International Criminal Court won’t investigate China’s oppression of Uighurs

International Criminal Court officials won’t open an investigation into China’s repression of Uighur Muslims due to a lack of jurisdiction in the case.

“Not good news for us,” World Uighur Congress President Dolkun Isa told the Washington Examiner before acknowledging that “the ICC is not in a position to review China.”

ICC officials affirmed their position by rebuffing a request from a different Uighur Muslim diaspora group known as the East Turkestan Government in Exile, or the ETGE. Lawyers for the plaintiffs hoped that the court would mobilize against forced deportation of Uighurs from neighboring Cambodia and Tajikistan, which are ICC member-states, but ICC officials maintained that those deportations fell below the threshold of an international crime even if they are a “precursor” for the abuses in mainland China.

“While the conduct of such officials may have served as a precursor to the subsequent alleged commission of crimes on the territory of China, over which the Court lacks jurisdiction,” the ICC report said. “The conduct occurring on the territory of States Parties does not appear, on the information available, to fulfill material elements of the crime of deportation under article 7(1)(d) of the Statute.”

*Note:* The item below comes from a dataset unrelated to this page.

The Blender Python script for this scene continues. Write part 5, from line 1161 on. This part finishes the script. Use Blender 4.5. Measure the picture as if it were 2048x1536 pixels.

The diaspora group hopes to convince the court to reconsider by gathering more information about the forced deportations.

“The prosecutor will be receiving further evidence of the rounding up of Uighurs abroad by the Chinese Government, and forcing them back into occupied East Turkistan (Xinjiang),” the ETGE wrote on Tuesday in response to the ICC announcement. “The Complaint makes clear that the crimes committed against the Uighur people have been widespread and systematic.”

In recent years, Chinese officials have established mass “reeducation” camps for Uighur Muslims, an ethnic and religious minority the persecution of which Beijing has sought to justify as counterterrorism. Uighur activists looked to the ICC as an alternative to the United Nations, where China’s seat on the Security Council and political clout with authoritarian states enables Beijing to block most initiatives.

“It does, of course, broadly reflect the limitations of the multilateral institutions. It reflects limited ability of the international community to do something,” Victims of Communism Memorial Foundation senior fellow Adrian Zenz said. “The reason for [approaching] the ICC is the impotence of the United Nations. The main mechanism to do something like that really should be the United Nations, and especially the Human Rights Council.”

Zenz, an internationally respected investigator of China’s repression of the Uighurs, is the author of a new report that Chinese officials have forced “at least 570,000” people to pick cotton in Xinjiang. The report points to the most viable means of accountability, he argues, as the cotton is picked by forced labor for export to Western countries and companies.

“The pressure has to be on the fashion industry to do something,” Zenz said. “Now, we don’t necessarily need to wait for slow and unwilling politicians to move. Now, it could be in the hands of citizens and consumers and advocacy groups.”

Isa agreed. “We hope it is not business as usual,” he said. “All the companies in Western countries must stop business [with Xinjiang].”